Each line of the data that includes the string "image" is to be copied out.

__DATA EXTRACT__:

+ + + +

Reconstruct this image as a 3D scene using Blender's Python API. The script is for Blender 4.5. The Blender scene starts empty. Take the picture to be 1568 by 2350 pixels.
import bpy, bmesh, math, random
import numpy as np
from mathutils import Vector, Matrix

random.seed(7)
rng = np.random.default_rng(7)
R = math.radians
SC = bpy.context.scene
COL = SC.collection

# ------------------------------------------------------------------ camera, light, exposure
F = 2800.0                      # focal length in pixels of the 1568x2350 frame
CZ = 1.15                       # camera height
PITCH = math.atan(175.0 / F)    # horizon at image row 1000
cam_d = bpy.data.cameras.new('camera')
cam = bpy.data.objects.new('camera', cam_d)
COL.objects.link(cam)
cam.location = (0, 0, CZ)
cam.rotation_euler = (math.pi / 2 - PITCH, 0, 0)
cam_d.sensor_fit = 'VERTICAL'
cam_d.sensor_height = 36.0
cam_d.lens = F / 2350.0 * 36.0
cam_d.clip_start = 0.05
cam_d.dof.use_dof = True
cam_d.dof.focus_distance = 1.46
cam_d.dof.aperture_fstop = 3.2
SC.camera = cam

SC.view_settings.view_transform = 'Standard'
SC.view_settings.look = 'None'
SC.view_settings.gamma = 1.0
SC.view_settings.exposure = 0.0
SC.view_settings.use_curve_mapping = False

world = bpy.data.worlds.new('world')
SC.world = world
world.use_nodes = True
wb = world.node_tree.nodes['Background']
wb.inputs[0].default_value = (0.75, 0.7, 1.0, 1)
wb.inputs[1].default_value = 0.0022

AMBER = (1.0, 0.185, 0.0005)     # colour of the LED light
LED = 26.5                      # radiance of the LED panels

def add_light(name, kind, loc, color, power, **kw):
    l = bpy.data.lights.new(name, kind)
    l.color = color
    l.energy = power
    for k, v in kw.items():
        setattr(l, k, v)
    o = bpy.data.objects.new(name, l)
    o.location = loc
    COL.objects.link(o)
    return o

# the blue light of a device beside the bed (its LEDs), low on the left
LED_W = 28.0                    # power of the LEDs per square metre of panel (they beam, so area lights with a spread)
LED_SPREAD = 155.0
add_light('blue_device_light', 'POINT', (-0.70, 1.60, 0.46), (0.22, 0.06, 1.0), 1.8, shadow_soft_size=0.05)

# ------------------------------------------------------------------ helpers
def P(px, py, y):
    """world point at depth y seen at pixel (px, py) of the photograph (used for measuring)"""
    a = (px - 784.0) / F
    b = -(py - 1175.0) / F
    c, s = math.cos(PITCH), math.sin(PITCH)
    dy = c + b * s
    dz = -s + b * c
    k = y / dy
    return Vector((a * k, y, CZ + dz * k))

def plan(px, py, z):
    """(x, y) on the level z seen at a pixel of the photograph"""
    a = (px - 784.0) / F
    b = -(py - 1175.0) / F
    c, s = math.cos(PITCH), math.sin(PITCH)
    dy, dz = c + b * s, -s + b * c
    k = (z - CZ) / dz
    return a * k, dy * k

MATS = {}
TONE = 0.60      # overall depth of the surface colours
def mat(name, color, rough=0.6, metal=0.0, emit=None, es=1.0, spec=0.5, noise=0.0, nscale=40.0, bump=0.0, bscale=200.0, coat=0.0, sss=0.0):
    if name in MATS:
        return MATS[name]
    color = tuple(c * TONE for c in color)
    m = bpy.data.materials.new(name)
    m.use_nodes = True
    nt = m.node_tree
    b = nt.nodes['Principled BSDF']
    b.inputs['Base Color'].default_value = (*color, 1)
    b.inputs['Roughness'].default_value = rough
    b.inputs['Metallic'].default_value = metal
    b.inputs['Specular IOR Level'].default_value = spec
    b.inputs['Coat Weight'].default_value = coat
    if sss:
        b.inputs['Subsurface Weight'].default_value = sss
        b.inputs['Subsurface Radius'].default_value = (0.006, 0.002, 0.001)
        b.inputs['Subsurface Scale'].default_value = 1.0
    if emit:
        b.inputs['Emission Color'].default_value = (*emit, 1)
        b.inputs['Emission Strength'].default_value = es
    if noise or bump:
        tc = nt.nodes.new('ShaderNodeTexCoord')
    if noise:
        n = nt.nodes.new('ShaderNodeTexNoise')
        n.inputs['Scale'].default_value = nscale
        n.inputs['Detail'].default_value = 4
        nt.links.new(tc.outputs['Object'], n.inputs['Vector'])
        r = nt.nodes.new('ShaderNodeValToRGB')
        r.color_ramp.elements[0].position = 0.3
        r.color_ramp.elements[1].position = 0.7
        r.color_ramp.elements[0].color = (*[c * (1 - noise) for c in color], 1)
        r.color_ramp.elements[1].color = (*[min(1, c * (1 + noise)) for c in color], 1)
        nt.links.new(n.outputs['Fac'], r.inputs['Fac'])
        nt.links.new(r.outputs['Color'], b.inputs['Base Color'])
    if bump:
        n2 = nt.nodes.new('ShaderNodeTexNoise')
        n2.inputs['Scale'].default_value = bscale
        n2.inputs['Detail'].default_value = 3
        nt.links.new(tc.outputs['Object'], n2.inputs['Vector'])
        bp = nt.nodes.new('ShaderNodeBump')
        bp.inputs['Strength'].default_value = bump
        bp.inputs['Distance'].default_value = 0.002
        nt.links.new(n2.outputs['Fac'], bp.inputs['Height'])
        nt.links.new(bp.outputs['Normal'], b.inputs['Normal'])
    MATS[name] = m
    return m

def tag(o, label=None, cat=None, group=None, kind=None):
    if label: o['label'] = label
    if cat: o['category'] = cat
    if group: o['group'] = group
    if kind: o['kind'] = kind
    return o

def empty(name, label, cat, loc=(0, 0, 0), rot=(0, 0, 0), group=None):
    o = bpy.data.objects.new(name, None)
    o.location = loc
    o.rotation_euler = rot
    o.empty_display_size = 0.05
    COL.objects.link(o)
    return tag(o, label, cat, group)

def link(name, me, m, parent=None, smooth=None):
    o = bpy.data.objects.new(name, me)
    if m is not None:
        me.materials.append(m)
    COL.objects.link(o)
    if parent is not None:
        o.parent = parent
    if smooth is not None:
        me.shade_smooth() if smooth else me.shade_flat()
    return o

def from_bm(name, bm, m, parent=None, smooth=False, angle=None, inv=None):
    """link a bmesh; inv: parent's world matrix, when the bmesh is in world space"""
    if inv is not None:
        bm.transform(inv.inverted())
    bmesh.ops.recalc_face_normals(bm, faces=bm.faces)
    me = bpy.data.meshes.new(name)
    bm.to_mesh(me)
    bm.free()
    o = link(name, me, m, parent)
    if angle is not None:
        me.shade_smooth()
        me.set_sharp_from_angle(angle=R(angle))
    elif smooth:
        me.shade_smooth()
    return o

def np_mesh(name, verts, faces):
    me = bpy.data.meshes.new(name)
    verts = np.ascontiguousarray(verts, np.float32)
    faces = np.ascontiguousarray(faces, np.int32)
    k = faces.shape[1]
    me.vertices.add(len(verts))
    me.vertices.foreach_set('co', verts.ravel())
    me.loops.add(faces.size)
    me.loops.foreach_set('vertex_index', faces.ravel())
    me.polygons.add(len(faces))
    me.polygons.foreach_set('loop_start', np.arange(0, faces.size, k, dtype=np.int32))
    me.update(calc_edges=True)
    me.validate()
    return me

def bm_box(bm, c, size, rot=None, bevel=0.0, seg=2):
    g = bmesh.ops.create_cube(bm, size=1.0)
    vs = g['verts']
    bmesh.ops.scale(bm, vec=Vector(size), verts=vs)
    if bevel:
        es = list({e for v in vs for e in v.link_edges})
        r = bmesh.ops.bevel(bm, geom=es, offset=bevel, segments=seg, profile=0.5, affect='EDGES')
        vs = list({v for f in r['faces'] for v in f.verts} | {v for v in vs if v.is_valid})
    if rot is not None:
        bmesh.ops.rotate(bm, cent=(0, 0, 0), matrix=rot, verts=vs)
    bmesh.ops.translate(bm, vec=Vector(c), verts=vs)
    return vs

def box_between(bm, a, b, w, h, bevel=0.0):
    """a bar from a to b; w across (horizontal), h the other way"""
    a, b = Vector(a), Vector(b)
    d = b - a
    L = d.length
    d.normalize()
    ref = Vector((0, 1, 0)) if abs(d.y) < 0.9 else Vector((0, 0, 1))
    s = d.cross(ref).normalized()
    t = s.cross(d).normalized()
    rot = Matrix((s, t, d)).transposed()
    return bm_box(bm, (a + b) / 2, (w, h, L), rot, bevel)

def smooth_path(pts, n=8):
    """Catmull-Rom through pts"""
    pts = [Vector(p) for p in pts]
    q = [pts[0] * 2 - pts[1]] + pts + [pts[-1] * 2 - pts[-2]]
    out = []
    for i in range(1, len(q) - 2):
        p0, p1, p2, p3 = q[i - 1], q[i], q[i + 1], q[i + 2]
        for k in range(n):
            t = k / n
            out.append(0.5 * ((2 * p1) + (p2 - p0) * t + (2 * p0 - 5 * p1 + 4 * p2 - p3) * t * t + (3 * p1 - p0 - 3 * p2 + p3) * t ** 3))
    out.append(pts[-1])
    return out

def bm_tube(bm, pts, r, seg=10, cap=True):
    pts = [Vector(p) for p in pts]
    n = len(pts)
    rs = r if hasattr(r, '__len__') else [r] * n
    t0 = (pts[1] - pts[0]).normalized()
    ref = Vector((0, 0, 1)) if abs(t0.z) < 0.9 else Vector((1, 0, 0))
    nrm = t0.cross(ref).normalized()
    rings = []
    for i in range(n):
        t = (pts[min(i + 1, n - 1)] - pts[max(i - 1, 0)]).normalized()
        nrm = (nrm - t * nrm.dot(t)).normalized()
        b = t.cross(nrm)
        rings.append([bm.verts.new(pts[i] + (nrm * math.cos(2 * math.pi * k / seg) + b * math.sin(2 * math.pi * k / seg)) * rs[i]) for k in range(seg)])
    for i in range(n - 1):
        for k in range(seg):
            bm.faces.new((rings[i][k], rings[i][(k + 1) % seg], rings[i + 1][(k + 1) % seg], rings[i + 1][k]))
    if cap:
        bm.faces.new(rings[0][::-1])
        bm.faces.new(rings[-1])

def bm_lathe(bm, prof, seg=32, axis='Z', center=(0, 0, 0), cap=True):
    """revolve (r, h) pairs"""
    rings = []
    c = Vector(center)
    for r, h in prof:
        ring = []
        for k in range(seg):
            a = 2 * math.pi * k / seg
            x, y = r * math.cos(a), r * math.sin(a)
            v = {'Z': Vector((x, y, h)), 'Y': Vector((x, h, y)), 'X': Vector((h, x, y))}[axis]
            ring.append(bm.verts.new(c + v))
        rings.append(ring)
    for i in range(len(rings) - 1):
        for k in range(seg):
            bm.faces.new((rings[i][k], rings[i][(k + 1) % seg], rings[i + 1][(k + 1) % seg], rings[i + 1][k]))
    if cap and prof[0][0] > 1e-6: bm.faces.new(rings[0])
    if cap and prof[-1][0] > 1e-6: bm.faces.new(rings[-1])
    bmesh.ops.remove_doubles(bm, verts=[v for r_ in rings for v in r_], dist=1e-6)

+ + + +

__RESPONSE TO THE TASK__:
Reconstruct this image as a 3D scene using Blender's Python API. The script is for Blender 4.5. The Blender scene starts empty. Take the picture to be 1568 by 2350 pixels.
PITCH = math.atan(175.0 / F)    # horizon at image row 1000